Earth, Sir Richard Bishop, James Blackshaw

Thursday, February 26

Ready for your guitar-induced hypnosis? The U.K.-based James Blackshaw uses a 12-string Guild to create acoustic music that billows like sheets in the wind. Inspired by the ‘60s acoustic revolutionaries from the Takoma label (John Fahey, Robbie Basho), Blackshaw’s music sounds like a fluttering of quickly plucked notes, but it’s also deceptively minimalist and mesmerizingly pretty. But where a Zen calm can be found in the midst of Blackshaw’s dazzling flourishes, Earth evoke Zen calm by playing almost nothing. Guitarist Dylan Carlson is proving himself to be a master of evoking Western desolation via his hollow-bodied electric.
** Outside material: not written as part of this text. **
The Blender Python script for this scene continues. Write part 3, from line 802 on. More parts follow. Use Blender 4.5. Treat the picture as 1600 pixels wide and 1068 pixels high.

Like a gloomier Bill Frisell, Carlson plays solitary notes that seem to lift themselves up like ghosts from his fretboard and dissipate into thin air. Rounding out the bill is former Sun City Girl Sir Richard Bishop, who, since about the turn of this century, has been proving himself a master of acoustic idioms. By spending 30 minutes hunched over his instrument, Bishop can take audiences damn near anywhere he pleases–listening to him is like embarking on a kaleidoscopic globe-trot through his multiple styles, languages, and obsessions.